* START Data shown *

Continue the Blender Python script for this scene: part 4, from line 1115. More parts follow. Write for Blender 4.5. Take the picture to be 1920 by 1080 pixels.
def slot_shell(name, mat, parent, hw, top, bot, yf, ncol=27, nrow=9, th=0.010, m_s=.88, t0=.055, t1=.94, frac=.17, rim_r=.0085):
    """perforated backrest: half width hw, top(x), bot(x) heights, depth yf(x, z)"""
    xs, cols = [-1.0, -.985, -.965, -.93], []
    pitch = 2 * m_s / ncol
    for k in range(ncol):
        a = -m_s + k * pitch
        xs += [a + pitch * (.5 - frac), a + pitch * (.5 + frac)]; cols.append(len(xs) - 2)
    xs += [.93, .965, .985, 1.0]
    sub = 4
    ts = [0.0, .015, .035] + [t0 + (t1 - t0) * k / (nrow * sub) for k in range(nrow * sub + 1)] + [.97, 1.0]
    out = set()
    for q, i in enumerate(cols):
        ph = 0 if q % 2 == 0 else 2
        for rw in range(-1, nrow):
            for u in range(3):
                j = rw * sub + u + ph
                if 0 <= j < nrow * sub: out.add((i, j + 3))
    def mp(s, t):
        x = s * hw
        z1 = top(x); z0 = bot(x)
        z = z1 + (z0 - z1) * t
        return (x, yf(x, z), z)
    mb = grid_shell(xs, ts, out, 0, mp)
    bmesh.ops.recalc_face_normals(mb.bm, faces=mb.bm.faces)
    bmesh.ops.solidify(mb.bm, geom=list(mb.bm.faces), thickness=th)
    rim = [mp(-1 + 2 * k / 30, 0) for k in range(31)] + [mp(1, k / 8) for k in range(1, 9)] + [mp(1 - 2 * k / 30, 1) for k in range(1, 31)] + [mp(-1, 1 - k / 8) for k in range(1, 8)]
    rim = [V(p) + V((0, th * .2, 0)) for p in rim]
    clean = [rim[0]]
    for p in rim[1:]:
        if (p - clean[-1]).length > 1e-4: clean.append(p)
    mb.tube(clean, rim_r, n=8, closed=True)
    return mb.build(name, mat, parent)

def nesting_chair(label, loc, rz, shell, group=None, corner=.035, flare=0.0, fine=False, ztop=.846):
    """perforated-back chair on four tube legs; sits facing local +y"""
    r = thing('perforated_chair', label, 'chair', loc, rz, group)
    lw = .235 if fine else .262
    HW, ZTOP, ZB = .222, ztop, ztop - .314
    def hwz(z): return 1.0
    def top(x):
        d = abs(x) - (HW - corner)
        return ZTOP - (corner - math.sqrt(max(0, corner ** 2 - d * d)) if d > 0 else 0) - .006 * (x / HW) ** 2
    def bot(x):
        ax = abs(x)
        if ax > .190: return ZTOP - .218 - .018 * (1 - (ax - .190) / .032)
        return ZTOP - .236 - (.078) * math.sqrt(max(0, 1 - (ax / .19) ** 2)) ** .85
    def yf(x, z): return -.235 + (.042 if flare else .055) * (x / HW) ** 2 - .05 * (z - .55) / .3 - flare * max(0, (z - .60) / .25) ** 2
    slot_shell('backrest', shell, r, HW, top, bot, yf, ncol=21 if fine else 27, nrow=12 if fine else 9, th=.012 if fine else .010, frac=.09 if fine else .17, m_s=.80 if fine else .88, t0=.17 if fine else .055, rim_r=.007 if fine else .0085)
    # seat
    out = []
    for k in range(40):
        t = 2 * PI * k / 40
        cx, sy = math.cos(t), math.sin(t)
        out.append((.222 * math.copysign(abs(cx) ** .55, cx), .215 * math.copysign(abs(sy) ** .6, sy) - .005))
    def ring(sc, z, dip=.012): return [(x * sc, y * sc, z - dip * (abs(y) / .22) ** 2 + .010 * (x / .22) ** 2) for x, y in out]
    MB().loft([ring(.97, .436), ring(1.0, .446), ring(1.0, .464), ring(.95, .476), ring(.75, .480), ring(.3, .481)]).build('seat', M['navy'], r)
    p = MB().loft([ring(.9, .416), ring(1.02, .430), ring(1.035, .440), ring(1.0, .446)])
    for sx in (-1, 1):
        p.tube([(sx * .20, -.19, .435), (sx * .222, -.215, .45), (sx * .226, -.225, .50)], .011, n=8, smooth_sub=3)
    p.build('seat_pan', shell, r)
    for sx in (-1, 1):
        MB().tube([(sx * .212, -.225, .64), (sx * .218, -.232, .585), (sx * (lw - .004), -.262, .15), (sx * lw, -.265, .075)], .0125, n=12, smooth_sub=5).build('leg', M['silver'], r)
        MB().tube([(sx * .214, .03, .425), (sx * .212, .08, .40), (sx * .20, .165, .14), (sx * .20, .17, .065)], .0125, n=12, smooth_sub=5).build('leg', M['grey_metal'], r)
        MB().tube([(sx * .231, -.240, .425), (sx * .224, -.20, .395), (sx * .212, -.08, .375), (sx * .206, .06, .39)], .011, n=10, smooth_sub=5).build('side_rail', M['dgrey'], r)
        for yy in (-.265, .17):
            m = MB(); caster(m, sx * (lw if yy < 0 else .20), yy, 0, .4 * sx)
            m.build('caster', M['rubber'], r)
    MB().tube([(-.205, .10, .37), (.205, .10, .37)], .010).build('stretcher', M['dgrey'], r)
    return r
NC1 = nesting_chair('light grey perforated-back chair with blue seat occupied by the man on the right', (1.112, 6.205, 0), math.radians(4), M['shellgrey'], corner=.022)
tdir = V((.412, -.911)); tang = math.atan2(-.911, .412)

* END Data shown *

Exercise task: Take the lines above from the first through the one containing "return mb.build(name, mat, parent)" and reproduce them exactly; include nothing else.

Output:
Continue the Blender Python script for this scene: part 4, from line 1115. More parts follow. Write for Blender 4.5. Take the picture to be 1920 by 1080 pixels.
def slot_shell(name, mat, parent, hw, top, bot, yf, ncol=27, nrow=9, th=0.010, m_s=.88, t0=.055, t1=.94, frac=.17, rim_r=.0085):
    """perforated backrest: half width hw, top(x), bot(x) heights, depth yf(x, z)"""
    xs, cols = [-1.0, -.985, -.965, -.93], []
    pitch = 2 * m_s / ncol
    for k in range(ncol):
        a = -m_s + k * pitch
        xs += [a + pitch * (.5 - frac), a + pitch * (.5 + frac)]; cols.append(len(xs) - 2)
    xs += [.93, .965, .985, 1.0]
    sub = 4
    ts = [0.0, .015, .035] + [t0 + (t1 - t0) * k / (nrow * sub) for k in range(nrow * sub + 1)] + [.97, 1.0]
    out = set()
    for q, i in enumerate(cols):
        ph = 0 if q % 2 == 0 else 2
        for rw in range(-1, nrow):
            for u in range(3):
                j = rw * sub + u + ph
                if 0 <= j < nrow * sub: out.add((i, j + 3))
    def mp(s, t):
        x = s * hw
        z1 = top(x); z0 = bot(x)
        z = z1 + (z0 - z1) * t
        return (x, yf(x, z), z)
    mb = grid_shell(xs, ts, out, 0, mp)
    bmesh.ops.recalc_face_normals(mb.bm, faces=mb.bm.faces)
    bmesh.ops.solidify(mb.bm, geom=list(mb.bm.faces), thickness=th)
    rim = [mp(-1 + 2 * k / 30, 0) for k in range(31)] + [mp(1, k / 8) for k in range(1, 9)] + [mp(1 - 2 * k / 30, 1) for k in range(1, 31)] + [mp(-1, 1 - k / 8) for k in range(1, 8)]
    rim = [V(p) + V((0, th * .2, 0)) for p in rim]
    clean = [rim[0]]
    for p in rim[1:]:
        if (p - clean[-1]).length > 1e-4: clean.append(p)
    mb.tube(clean, rim_r, n=8, closed=True)
    return mb.build(name, mat, parent)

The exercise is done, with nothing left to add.